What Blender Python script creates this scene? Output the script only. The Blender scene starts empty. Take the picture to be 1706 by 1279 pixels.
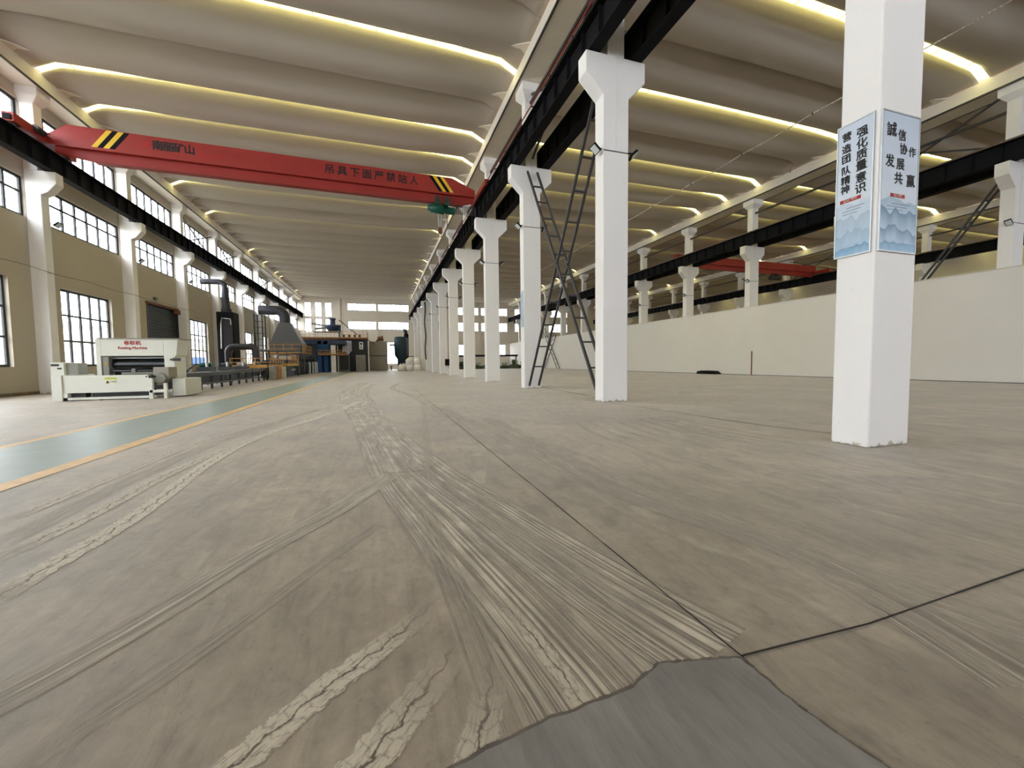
import bpy, math, random
from mathutils import Vector, Matrix
random.seed(7)
SC = bpy.context.scene
COL = SC.collection
# ------------------------------------------------------------------ camera
F_PX, YAW, PITCH, ROLL, CAM_H = 676.45, .3124, .0543, .0108, 1.063
fw = Vector((math.sin(YAW)*math.cos(PITCH), math.cos(YAW)*math.cos(PITCH), -math.sin(PITCH)))
rt = Vector((math.cos(YAW), -math.sin(YAW), 0)); dn = fw.cross(rt)
r2 = rt*math.cos(ROLL)+dn*math.sin(ROLL); d2 = dn*math.cos(ROLL)-rt*math.sin(ROLL)
cam_data = bpy.data.cameras.new('camera'); cam = bpy.data.objects.new('camera', cam_data); COL.objects.link(cam)
cam_data.sensor_fit = 'HORIZONTAL'; cam_data.sensor_width = 36; cam_data.lens = F_PX*36/1706
cam_data.clip_start = .05; cam_data.clip_end = 500
m = Matrix((r2, -d2, -fw)).transposed().to_4x4(); m.translation = Vector((0, 0, CAM_H)); cam.matrix_world = m
SC.camera = cam
# ------------------------------------------------------------------ view, sky
SC.view_settings.view_transform = 'Standard'; SC.view_settings.look = 'None'
SC.view_settings.gamma = 1; SC.view_settings.use_curve_mapping = False
SC.view_settings.exposure = 0.9
SKY = 10.0
w = bpy.data.worlds.new('overcast_sky'); SC.world = w; w.use_nodes = True
bg = w.node_tree.nodes['Background']; bg.inputs[0].default_value = (.93, .97, 1, 1); bg.inputs[1].default_value = SKY
w.cycles.sampling_method = 'AUTOMATIC'
cy = SC.cycles
cy.max_bounces = 10; cy.diffuse_bounces = 8; cy.glossy_bounces = 3; cy.transmission_bounces = 4; cy.transparent_max_bounces = 12
cy.use_denoising = True; cy.denoiser = 'OPENIMAGEDENOISE'; cy.caustics_reflective = False; cy.caustics_refractive = False
cy.sample_clamp_indirect = 12
# daylight portals just outside the window walls (they guide sampling of the sky, give no light of their own)
def portal(name, loc, sx, sy, rot):
    l = bpy.data.lights.new(name, 'AREA'); l.shape = 'RECTANGLE'; l.size = sx; l.size_y = sy; l.cycles.is_portal = True
    o = bpy.data.objects.new(name, l); COL.objects.link(o); o.location = loc; o.rotation_euler = rot
Y0, Y1 = -14.8, 75.2
portal('window_portal', (-13.25, 30, 10.3), 2.2, 90, (0, math.radians(-90), 0))
portal('window_portal', (-13.25, 30, 7.6), 1.7, 90, (0, math.radians(-90), 0))
portal('window_portal', (-13.25, 30, 2.75), 3.5, 90, (0, math.radians(-90), 0))
# ------------------------------------------------------------------ layout constants
XL, XM, XR, XQ, XS = -12.6, 5.81, 24.23, 42.65, 61.0      # column rows
XW = -12.82                                                  # left wall face
WZ = dict(L=2.94, M=3.225, R=3.41, Q=3.41)
ZC = 8.65                                                    # corbel top
GB0, GB1 = 11.7, 12.27                                       # gutter beam
# ------------------------------------------------------------------ materials
def lin(c): return tuple(((x/255+.055)/1.055)**2.4 if x/255 > .04045 else x/255/12.92 for x in c)
MATS = {}
def mat(name, rgb, rough=.6, metal=0, var=.06, scale=3., bump=0, spec=.4, stretch=(1, 1, 1)):
    if name in MATS: return MATS[name]
    M = bpy.data.materials.new(name); M.use_nodes = True; nt = M.node_tree; N = nt.nodes; L = nt.links
    b = N['Principled BSDF']; c = lin(rgb)
    b.inputs['Roughness'].default_value = rough; b.inputs['Metallic'].default_value = metal; b.inputs['Specular IOR Level'].default_value = spec
    tc = N.new('ShaderNodeTexCoord'); mp = N.new('ShaderNodeMapping'); mp.inputs['Scale'].default_value = stretch
    L.new(tc.outputs['Object'], mp.inputs['Vector'])
    n = N.new('ShaderNodeTexNoise'); n.inputs['Scale'].default_value = scale; n.inputs['Detail'].default_value = 5; n.inputs['Roughness'].default_value = .6
    L.new(mp.outputs[0], n.inputs['Vector'])
    r = N.new('ShaderNodeMapRange'); r.inputs[1].default_value = .3; r.inputs[2].default_value = .7; r.inputs[3].default_value = 1-var; r.inputs[4].default_value = 1+var
    L.new(n.outputs['Fac'], r.inputs[0])
    mx = N.new('ShaderNodeVectorMath'); mx.operation = 'SCALE'; mx.inputs[0].default_value = c; L.new(r.outputs[0], mx.inputs['Scale'])
    L.new(mx.outputs[0], b.inputs['Base Color'])
    if bump:
        bp = N.new('ShaderNodeBump'); bp.inputs['Strength'].default_value = bump; bp.inputs['Distance'].default_value = .02
        L.new(n.outputs['Fac'], bp.inputs['Height']); L.new(bp.outputs[0], b.inputs['Normal'])
    MATS[name] = M; return M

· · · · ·

◆ Requirement ◆
Determine how many lines of this listing contain "scene", and give only the number.

◆ Exercise answer ◆
2